Work to be completed:
Extract only the first line of the listing and every line after it up to and including the one with "MB().tube((-w / 2". Omit the pictures.
⟨
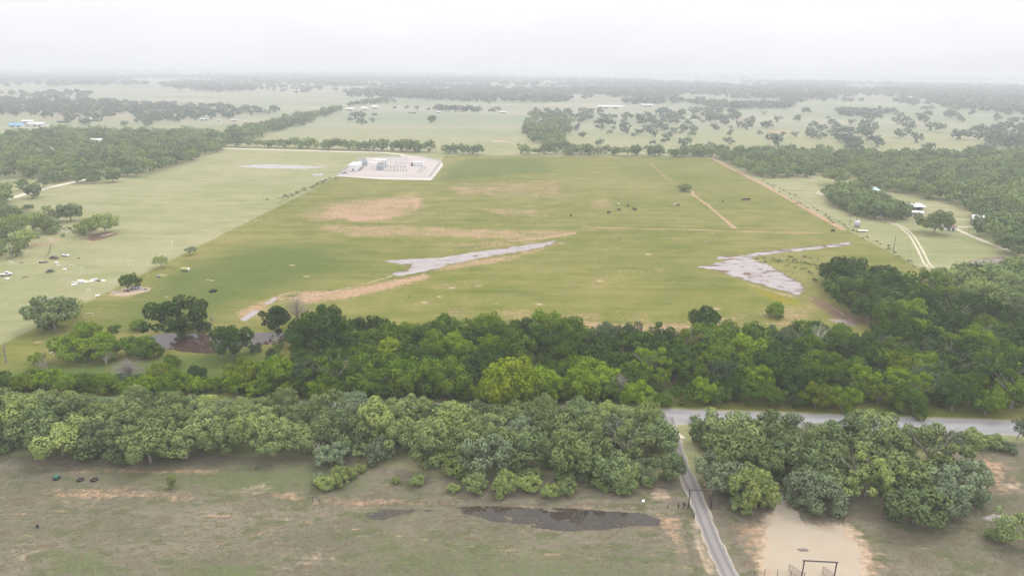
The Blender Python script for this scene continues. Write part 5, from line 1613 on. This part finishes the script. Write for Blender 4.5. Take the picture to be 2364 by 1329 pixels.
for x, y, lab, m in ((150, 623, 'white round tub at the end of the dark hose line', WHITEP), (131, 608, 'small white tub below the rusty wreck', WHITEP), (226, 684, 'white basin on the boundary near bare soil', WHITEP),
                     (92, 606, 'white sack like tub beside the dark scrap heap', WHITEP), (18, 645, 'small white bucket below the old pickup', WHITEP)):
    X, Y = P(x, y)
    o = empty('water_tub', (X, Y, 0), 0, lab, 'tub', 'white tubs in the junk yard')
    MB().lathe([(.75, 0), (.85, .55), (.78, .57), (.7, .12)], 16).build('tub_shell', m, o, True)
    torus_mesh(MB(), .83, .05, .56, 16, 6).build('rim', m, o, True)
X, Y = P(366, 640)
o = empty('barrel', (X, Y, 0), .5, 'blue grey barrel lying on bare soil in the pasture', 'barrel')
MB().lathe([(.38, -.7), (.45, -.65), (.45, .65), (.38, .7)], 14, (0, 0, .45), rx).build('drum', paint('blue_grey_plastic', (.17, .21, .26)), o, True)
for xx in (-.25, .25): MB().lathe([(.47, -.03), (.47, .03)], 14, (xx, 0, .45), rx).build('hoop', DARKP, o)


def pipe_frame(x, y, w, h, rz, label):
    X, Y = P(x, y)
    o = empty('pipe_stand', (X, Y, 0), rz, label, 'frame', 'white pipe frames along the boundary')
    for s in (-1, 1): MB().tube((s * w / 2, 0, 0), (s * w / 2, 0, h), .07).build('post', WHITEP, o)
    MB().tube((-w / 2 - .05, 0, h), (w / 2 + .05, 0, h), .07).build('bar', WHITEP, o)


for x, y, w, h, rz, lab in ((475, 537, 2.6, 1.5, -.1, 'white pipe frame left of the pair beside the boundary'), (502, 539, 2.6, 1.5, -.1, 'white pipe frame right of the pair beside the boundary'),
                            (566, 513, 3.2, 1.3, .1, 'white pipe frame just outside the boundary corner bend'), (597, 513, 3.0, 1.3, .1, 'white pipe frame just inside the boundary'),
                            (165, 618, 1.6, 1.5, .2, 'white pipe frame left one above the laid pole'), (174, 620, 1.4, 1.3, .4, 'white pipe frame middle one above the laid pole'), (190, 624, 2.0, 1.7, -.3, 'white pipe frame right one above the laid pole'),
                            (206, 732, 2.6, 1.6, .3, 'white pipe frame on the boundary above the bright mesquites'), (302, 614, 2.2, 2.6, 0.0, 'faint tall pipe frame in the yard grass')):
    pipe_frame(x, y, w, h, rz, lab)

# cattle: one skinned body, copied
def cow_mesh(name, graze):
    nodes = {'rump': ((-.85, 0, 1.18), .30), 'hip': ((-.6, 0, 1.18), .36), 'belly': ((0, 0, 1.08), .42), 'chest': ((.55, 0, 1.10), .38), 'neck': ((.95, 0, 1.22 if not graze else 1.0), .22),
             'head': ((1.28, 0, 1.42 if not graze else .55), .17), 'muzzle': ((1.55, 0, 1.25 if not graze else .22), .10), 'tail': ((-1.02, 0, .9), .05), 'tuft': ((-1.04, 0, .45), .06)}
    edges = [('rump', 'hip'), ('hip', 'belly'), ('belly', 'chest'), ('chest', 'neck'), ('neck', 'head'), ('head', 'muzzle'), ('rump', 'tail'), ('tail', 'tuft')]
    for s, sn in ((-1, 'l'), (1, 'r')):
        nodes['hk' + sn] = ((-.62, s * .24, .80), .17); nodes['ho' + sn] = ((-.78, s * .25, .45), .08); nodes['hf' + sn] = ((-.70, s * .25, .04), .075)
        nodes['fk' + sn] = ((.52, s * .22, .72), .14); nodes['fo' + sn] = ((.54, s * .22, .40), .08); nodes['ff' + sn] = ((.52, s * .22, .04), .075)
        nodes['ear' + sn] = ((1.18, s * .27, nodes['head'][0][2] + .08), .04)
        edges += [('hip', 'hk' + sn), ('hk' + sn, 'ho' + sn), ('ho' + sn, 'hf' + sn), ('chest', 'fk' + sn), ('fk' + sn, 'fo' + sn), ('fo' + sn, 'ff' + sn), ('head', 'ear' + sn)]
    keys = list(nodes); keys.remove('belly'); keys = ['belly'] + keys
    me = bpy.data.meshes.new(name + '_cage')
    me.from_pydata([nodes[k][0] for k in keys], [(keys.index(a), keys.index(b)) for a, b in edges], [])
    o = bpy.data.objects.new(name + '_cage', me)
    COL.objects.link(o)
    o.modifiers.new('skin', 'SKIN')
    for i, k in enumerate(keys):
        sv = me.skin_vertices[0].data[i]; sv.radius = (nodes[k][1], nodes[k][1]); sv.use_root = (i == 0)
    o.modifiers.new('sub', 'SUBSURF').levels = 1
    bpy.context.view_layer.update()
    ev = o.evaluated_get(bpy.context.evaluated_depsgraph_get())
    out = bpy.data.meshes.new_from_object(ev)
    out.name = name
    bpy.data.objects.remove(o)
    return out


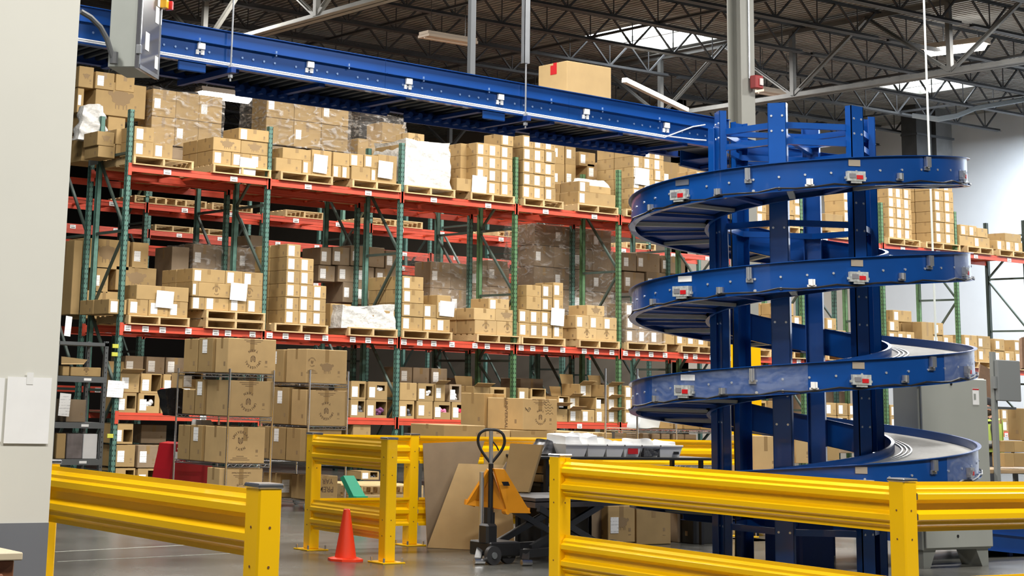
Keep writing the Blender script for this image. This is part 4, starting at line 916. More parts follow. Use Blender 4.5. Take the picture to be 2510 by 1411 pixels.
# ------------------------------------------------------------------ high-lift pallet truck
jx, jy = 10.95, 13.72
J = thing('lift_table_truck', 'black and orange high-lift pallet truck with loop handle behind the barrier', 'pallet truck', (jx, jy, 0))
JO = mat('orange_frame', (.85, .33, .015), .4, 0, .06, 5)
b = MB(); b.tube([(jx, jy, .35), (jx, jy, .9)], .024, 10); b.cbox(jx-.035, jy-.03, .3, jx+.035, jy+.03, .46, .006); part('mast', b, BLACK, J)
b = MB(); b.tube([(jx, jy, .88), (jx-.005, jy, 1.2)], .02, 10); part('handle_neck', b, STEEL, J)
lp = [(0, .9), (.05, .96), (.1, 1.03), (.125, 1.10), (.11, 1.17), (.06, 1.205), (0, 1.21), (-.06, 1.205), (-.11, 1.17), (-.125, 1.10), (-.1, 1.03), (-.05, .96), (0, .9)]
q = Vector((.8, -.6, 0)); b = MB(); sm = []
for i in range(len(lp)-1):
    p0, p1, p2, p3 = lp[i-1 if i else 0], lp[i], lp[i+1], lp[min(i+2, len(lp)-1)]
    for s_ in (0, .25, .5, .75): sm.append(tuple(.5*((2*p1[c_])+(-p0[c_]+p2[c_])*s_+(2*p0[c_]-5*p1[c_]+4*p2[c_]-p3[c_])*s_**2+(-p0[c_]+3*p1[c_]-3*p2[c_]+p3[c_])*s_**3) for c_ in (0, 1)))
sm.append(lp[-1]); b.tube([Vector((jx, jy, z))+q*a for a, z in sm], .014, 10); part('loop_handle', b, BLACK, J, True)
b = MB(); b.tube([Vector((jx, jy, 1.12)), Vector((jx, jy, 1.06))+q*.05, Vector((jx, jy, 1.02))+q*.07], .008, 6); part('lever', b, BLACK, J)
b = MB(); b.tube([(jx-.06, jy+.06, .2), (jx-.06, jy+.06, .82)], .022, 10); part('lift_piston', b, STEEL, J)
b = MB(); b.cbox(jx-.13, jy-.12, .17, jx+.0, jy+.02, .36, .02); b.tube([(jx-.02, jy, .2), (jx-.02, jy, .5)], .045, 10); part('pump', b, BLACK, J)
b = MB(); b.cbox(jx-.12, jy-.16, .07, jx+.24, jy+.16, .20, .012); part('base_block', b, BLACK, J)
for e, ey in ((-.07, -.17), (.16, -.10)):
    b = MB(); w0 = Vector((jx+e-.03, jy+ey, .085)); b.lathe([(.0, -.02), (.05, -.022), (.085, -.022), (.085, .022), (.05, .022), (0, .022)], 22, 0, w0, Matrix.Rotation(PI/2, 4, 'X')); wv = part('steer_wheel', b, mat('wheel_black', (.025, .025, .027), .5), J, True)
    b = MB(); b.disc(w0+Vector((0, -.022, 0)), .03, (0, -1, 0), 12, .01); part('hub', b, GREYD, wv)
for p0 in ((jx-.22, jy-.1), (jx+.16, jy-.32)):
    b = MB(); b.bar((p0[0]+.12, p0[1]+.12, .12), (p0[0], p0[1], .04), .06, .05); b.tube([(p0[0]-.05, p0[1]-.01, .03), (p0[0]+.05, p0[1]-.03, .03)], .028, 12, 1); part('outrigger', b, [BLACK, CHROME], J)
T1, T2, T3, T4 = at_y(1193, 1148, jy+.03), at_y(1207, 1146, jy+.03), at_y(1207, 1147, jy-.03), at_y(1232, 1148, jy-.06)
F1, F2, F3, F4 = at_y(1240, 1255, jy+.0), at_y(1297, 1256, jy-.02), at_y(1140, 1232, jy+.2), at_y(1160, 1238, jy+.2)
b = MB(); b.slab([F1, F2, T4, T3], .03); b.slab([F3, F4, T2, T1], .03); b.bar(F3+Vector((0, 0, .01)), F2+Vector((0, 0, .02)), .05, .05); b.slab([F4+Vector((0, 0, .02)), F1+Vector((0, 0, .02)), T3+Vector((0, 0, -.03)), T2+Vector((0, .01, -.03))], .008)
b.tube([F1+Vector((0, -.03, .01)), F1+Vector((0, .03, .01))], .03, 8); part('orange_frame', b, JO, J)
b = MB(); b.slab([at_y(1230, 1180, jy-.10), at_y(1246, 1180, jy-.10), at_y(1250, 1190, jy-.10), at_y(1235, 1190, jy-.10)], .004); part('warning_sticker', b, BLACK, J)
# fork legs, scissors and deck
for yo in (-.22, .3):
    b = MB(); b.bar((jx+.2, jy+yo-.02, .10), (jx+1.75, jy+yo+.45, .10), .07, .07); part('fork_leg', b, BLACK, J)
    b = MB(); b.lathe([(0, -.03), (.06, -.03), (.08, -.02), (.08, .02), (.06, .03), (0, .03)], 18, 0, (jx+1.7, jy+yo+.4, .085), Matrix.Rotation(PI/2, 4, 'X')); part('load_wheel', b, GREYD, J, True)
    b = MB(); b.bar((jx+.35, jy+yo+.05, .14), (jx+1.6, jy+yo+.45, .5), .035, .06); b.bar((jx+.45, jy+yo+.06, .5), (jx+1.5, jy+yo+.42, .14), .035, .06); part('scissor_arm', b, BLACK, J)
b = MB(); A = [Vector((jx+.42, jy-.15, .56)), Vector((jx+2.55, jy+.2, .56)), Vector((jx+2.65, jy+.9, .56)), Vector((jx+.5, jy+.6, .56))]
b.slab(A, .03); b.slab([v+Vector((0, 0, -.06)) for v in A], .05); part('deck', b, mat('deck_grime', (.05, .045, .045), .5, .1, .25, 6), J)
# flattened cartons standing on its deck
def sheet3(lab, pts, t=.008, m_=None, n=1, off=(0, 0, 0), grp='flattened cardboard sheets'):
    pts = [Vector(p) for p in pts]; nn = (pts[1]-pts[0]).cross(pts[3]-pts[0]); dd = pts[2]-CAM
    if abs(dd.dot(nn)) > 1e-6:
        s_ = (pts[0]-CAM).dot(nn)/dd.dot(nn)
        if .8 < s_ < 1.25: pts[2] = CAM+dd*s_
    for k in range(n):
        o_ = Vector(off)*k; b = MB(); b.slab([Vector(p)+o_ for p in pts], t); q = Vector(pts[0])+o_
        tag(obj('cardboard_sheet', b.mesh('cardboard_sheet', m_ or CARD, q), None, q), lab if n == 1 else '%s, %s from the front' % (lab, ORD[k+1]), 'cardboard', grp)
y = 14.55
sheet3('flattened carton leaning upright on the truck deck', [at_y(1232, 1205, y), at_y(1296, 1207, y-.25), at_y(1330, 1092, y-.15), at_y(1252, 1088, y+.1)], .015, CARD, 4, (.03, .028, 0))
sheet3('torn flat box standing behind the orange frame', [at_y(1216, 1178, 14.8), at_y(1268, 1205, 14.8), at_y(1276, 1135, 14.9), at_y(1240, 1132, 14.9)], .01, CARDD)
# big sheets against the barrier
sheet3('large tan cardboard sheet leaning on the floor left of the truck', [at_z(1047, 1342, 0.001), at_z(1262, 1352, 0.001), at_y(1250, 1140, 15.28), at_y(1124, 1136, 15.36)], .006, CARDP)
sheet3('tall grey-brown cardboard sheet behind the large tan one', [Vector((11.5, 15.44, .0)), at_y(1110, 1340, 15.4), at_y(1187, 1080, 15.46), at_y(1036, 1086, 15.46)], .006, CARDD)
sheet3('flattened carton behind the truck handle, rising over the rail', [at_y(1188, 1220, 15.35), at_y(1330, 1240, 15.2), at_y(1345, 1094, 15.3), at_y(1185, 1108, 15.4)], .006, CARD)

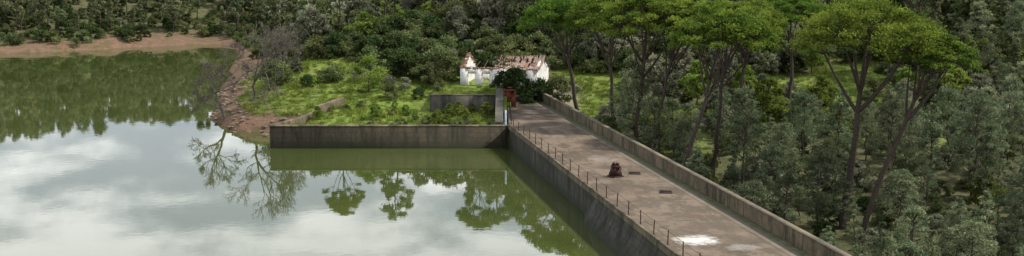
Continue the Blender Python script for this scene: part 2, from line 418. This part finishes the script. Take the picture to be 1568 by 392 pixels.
⟩
Output for this exercise:
The Blender Python script for this scene continues. Write part 5, from line 1613 on. This part finishes the script. Write for Blender 4.5. Take the picture to be 2364 by 1329 pixels.
for x, y, lab, m in ((150, 623, 'white round tub at the end of the dark hose line', WHITEP), (131, 608, 'small white tub below the rusty wreck', WHITEP), (226, 684, 'white basin on the boundary near bare soil', WHITEP),
                     (92, 606, 'white sack like tub beside the dark scrap heap', WHITEP), (18, 645, 'small white bucket below the old pickup', WHITEP)):
    X, Y = P(x, y)
    o = empty('water_tub', (X, Y, 0), 0, lab, 'tub', 'white tubs in the junk yard')
    MB().lathe([(.75, 0), (.85, .55), (.78, .57), (.7, .12)], 16).build('tub_shell', m, o, True)
    torus_mesh(MB(), .83, .05, .56, 16, 6).build('rim', m, o, True)
X, Y = P(366, 640)
o = empty('barrel', (X, Y, 0), .5, 'blue grey barrel lying on bare soil in the pasture', 'barrel')
MB().lathe([(.38, -.7), (.45, -.65), (.45, .65), (.38, .7)], 14, (0, 0, .45), rx).build('drum', paint('blue_grey_plastic', (.17, .21, .26)), o, True)
for xx in (-.25, .25): MB().lathe([(.47, -.03), (.47, .03)], 14, (xx, 0, .45), rx).build('hoop', DARKP, o)


def pipe_frame(x, y, w, h, rz, label):
    X, Y = P(x, y)
    o = empty('pipe_stand', (X, Y, 0), rz, label, 'frame', 'white pipe frames along the boundary')
    for s in (-1, 1): MB().tube((s * w / 2, 0, 0), (s * w / 2, 0, h), .07).build('post', WHITEP, o)
    MB().tube((-w / 2 - .05, 0, h), (w / 2 + .05, 0, h), .07).build('bar', WHITEP, o)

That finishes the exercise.